-------- Input data
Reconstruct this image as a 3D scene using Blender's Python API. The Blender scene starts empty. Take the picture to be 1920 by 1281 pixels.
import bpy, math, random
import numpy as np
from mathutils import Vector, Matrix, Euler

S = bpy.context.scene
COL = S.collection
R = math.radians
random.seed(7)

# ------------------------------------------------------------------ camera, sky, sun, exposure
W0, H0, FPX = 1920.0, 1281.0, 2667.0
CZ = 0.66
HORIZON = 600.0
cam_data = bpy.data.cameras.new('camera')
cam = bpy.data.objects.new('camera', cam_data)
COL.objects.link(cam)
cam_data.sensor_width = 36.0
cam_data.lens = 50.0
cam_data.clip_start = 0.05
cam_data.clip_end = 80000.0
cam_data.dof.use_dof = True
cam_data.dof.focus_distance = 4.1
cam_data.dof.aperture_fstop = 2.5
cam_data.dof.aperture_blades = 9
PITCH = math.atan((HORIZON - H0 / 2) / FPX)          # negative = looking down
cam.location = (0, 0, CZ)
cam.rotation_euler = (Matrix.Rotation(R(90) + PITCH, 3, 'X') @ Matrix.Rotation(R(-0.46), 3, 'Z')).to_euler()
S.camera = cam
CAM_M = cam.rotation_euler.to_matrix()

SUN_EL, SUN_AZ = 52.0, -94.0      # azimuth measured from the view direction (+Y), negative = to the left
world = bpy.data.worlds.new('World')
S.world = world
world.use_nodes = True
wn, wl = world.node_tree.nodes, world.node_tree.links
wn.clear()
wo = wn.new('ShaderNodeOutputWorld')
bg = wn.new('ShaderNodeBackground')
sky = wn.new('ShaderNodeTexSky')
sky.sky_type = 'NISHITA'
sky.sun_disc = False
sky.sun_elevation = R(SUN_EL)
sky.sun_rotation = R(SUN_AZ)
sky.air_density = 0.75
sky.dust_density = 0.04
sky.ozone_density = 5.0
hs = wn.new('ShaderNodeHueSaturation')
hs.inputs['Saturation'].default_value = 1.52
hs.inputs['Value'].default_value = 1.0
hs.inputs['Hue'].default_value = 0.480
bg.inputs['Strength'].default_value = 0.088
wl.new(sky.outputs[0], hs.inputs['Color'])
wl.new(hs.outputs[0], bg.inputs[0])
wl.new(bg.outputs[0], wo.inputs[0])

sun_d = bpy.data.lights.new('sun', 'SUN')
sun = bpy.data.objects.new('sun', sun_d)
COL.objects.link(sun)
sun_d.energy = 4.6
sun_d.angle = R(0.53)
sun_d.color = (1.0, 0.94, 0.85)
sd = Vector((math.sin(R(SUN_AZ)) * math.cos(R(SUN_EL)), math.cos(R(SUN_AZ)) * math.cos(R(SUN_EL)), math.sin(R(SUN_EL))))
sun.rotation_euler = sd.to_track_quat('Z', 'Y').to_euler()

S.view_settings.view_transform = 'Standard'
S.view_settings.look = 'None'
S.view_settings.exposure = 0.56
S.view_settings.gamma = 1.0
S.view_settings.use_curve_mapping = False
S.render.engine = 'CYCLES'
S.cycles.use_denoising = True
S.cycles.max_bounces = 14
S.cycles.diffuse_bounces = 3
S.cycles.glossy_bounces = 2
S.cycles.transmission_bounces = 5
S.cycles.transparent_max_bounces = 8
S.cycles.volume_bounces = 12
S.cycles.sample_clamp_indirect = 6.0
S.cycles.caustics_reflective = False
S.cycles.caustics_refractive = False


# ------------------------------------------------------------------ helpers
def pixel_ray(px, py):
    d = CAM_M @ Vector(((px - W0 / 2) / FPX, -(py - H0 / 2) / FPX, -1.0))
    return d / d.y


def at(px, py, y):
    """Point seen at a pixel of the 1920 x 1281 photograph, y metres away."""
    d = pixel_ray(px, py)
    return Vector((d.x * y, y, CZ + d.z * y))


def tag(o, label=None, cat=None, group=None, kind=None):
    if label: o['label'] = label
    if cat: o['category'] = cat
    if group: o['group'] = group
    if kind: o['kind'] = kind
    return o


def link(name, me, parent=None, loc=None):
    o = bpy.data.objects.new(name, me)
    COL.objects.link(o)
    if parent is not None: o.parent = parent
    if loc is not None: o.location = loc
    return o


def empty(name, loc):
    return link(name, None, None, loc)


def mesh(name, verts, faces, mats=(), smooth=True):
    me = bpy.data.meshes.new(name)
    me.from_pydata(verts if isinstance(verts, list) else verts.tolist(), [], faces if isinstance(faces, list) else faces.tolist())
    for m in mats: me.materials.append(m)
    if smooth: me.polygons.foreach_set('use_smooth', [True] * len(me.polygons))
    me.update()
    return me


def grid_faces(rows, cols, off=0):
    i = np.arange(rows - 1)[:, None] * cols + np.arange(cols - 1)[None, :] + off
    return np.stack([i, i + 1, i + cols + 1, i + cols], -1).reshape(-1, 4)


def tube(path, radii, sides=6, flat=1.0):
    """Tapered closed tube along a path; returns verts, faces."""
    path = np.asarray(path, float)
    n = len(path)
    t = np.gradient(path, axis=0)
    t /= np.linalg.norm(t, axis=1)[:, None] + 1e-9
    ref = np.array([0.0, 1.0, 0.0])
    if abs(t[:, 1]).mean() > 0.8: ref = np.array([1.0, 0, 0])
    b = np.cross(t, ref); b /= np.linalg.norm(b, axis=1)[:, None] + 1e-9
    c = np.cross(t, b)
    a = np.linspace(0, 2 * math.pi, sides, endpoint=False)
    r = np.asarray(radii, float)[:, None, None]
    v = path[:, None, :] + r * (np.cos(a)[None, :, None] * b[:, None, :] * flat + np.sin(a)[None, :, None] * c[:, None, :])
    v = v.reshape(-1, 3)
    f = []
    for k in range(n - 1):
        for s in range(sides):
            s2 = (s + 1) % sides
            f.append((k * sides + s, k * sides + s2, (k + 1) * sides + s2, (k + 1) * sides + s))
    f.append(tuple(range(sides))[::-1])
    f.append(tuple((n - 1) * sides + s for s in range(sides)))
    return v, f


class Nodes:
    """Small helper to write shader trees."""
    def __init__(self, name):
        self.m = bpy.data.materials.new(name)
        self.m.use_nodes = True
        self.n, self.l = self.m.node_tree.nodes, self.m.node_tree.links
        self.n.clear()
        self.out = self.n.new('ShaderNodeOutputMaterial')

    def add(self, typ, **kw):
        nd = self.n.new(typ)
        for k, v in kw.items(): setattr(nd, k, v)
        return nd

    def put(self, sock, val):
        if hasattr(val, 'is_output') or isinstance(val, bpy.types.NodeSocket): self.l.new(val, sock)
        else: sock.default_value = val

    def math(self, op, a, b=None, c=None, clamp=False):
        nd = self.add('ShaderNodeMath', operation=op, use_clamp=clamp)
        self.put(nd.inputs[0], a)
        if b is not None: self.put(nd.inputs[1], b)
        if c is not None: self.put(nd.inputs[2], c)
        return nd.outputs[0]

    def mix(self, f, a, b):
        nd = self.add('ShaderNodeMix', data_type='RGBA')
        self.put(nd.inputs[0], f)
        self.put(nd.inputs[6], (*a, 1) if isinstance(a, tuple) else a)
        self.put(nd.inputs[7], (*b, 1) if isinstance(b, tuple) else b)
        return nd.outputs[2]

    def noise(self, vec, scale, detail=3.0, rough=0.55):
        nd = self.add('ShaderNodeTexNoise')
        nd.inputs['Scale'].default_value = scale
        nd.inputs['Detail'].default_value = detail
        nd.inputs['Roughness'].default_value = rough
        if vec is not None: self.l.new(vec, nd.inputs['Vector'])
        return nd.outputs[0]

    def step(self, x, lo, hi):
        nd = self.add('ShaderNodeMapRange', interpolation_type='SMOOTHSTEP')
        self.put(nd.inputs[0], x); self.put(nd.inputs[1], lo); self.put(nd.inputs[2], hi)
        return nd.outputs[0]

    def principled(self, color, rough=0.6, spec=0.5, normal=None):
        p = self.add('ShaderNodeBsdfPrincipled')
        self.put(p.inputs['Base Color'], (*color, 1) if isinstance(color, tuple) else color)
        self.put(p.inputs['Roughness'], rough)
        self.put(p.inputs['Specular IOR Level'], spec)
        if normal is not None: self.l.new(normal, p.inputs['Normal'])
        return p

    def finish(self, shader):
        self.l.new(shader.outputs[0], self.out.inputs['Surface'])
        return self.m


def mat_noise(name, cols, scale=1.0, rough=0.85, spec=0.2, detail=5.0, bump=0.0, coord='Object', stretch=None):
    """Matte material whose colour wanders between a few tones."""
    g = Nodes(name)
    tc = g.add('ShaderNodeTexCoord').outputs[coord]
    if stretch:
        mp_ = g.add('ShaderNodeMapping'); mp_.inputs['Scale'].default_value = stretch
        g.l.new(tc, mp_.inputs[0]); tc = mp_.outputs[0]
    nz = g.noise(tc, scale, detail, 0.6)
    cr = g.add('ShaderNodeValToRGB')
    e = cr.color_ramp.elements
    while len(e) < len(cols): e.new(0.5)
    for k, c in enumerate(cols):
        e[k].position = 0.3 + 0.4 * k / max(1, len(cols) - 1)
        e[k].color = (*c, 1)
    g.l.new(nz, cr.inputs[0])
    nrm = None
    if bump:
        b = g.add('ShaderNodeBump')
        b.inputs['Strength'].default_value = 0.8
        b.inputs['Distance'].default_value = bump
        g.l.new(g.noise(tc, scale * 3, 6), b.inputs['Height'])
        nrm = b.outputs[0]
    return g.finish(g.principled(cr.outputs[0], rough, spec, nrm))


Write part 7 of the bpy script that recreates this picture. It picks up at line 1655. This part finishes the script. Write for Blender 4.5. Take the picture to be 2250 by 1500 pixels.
----------------
Reproduce the entries exactly, starting at their first line and stopping after the line with "from mathutils import Vector, Matrix, Euler".

Reconstruct this image as a 3D scene using Blender's Python API. The Blender scene starts empty. Take the picture to be 1920 by 1281 pixels.
import bpy, math, random
import numpy as np
from mathutils import Vector, Matrix, Euler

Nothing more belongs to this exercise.